E ancora un’ampia serie di edificazioni: Bernalda castello (Castello di Bernalda) sopra i monti, alle radici Pomarco (Pomarico) e nelle alture Milionico (Miglionico) di pertinenza del principe di Bisignano. Si continua con Grotolo (Grottole), un castello che si apparteneva dal duca di Tragetto, Grassani (Grassano) e un miglio vicino al Bradano monte Scaglioso (Montescaglioso). Il castello era tra i fiumi Bradano e Limicello mentre sulla marina si specchiava Tricarico “molto bella, et honorevole città” di spettanza sempre del principe di Bisignano. Ci si spinge verso il fiume Bradano di molta acqua nell’inverno, che si poteva oltrepassare col ponte di legno allestito sopra Montepeloso (oggi Irsina) dal duca di Tragetto predetto e Gravina ducato posseduto a lungo dagli Orsini, Castello di Alta Villa reputato al posto di Petelia. In sequenza una “Bella valle” ove si manifestava Matera già chiamata Acherontia “molto ricca, et piena di popolo”, che si differenziava in due borghi, uno sito in due profonde valli il secondo in alto. In Matera vigeva una curiosa usanza, la cui esposizione lasciamo allo stesso interessato viaggiatore. Scrive questi che “Ella è molto ricca, et piena di popolo. Giace una parte di essa in due profonde valli, et la terza parte sopra gli alti luoghi, che signoreggiano all’antidette valli. Il che dà occasione a gli habitatori del luogo di far parere (a suo piacere) una bella simiglianza del Ciel sereno di chiare, splendenti Stelle ornato. Così ordinano tanto spettacolo secondo che piace a i maggiori della città comanda il banditore, che ciascuna famiglia di quelle due valli tramontato il Sole; incontinente dimostrino il lume avanti le loro case, dato il segno consueto.
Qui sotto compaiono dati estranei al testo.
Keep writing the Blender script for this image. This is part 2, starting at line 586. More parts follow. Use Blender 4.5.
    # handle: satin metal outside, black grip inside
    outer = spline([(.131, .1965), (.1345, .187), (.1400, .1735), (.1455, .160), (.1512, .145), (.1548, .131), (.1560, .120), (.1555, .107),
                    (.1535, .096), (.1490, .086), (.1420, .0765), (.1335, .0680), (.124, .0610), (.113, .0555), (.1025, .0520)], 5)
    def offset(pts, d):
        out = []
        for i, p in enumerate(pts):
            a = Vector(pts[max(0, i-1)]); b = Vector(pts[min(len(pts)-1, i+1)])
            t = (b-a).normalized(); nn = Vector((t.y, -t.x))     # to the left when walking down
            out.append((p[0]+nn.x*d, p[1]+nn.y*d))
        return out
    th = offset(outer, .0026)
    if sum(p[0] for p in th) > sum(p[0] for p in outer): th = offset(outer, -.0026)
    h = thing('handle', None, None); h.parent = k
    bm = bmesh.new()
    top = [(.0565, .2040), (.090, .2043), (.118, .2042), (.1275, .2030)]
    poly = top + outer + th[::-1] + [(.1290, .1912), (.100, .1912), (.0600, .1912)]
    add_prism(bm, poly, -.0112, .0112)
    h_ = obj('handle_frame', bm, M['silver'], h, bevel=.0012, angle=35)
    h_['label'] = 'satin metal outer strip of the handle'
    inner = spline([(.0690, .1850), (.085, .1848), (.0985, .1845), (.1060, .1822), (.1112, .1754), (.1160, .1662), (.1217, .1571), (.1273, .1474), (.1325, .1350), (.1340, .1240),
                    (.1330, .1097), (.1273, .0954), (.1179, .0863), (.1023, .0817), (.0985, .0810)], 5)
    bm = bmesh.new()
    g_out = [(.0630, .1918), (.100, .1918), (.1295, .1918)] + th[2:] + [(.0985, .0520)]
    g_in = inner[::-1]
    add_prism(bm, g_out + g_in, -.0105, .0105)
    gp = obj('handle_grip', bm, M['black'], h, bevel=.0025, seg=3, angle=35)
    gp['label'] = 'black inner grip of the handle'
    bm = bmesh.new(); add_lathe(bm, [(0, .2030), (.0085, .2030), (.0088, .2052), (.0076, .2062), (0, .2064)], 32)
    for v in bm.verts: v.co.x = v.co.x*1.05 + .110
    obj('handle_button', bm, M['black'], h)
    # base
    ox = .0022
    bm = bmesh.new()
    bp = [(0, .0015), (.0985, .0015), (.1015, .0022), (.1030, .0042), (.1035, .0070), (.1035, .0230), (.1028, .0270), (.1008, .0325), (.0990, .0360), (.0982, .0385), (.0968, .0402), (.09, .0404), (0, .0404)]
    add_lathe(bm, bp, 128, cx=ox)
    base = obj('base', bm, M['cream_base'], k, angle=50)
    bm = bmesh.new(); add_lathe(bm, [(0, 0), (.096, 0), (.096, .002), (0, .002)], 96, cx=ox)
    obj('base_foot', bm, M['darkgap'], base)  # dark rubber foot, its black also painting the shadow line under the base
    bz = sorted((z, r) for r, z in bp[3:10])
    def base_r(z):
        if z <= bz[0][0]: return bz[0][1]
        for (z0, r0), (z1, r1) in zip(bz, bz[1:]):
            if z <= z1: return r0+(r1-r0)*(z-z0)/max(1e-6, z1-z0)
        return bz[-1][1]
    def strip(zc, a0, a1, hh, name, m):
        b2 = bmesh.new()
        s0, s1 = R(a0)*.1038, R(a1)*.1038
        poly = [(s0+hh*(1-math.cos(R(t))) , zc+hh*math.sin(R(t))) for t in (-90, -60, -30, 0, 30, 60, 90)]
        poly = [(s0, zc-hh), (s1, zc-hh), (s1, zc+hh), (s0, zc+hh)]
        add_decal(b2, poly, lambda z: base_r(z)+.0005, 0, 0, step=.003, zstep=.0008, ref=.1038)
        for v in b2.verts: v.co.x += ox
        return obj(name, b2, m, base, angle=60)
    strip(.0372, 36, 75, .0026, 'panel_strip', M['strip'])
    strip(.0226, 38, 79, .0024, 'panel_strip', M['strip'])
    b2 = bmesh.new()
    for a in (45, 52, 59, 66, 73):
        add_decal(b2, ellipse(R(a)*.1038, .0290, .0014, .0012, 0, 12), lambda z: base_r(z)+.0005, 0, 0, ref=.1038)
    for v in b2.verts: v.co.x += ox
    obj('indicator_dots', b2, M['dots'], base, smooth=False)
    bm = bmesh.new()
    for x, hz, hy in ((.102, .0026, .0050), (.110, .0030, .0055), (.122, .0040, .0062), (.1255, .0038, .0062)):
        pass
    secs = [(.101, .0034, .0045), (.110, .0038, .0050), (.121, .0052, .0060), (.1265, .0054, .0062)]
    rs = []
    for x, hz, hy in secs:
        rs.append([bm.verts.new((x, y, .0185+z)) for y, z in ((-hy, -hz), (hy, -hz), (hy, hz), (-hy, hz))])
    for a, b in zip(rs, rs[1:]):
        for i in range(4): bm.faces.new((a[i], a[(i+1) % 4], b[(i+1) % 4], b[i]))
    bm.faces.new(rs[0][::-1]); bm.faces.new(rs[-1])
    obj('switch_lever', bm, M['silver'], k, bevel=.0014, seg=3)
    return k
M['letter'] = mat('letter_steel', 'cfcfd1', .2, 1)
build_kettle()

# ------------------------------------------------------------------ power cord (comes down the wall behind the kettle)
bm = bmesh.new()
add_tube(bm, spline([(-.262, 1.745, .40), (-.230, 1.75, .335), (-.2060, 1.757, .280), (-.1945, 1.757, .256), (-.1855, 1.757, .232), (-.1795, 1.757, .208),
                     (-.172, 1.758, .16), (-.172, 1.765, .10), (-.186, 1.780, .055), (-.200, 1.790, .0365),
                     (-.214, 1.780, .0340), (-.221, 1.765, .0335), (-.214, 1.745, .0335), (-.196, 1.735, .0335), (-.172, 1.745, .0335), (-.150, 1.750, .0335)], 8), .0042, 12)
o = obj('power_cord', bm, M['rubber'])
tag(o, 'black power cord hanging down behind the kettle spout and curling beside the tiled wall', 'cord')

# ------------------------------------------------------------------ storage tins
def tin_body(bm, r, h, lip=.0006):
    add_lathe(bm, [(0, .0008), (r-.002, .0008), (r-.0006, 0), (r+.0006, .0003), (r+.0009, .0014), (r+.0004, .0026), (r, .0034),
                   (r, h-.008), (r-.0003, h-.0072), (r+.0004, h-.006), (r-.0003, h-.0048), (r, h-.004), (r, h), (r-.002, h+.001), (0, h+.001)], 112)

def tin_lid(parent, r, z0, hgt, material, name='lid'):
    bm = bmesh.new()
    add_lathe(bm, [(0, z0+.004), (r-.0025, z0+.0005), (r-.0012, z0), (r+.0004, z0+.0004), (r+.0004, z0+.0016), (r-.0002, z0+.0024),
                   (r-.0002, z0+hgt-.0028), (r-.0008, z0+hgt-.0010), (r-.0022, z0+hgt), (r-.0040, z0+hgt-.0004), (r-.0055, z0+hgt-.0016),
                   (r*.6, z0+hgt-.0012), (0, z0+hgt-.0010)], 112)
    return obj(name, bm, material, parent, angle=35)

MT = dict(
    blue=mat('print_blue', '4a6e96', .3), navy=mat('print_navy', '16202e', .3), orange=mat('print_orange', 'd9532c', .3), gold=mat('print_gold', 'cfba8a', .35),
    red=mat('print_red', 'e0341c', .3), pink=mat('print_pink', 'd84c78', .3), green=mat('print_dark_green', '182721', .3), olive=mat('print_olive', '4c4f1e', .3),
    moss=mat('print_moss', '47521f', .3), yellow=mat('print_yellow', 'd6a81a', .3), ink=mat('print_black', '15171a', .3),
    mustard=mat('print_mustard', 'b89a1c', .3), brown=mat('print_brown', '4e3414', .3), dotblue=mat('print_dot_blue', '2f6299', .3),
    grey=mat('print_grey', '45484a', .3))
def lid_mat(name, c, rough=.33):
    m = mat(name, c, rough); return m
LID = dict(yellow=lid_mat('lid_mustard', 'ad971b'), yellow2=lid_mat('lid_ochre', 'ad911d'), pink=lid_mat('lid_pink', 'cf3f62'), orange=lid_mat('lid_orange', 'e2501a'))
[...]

Onde così eseguito, pare a quelli, che son nella 3. parte della città sopra il colle, di vedere sotto piedi il Cielo pieno di vaghe Stelle distinte in diverse figure, sì come sono finte da gli Astrologhi, cioè le sette Trione, Hiade, Pleiade, la Corona di Ariadna, et simili altre figure, come etiandio descrive il Razzano. In vero egli è questo un curioso spettacolo da vedere, et anche udirlo narrare[3].

L’Alberti è nato a Bologna nel 1479 e ha fatto il suo ingresso tra i domenicani nel 1493. Giovanissimo, ha approntato già un rilevante studio, il “De viris illustribus Ordinis Praedicatorum”, ch’è andato alle stampe nel 1517. Vissuto in vari conventi, è morto nel 1551 probabilmente in quello di Bologna. L’iniziale edizione della “Descrittione” è del 1550. La sua immagine, firmata Thom. Brix., è tratta da quella susseguente del 1551.

Palmi di E. Cheney

Matera

 


[1] Fra Leandro Alberti, Descrittione di tutta l’Italia Et Isole pertinenti ad essa, in Venetia Appresso Paolo Ugolino 1596, pp. 201-210. In tempi recenti è stato riproposto all’attenzione degli studiosi da Gustavo Valente (Leandro Alberti in Calabria, TAC, Cosenza 1968). Fiumara di Muoro è, come ben si comprende, Fiumara di Muro.

[2] Alberti, Descrittione…, p. 210.

[3] Ivi, ed. MDC, in Bologna, per Anselmo Giaccarelli, pp. 202-203.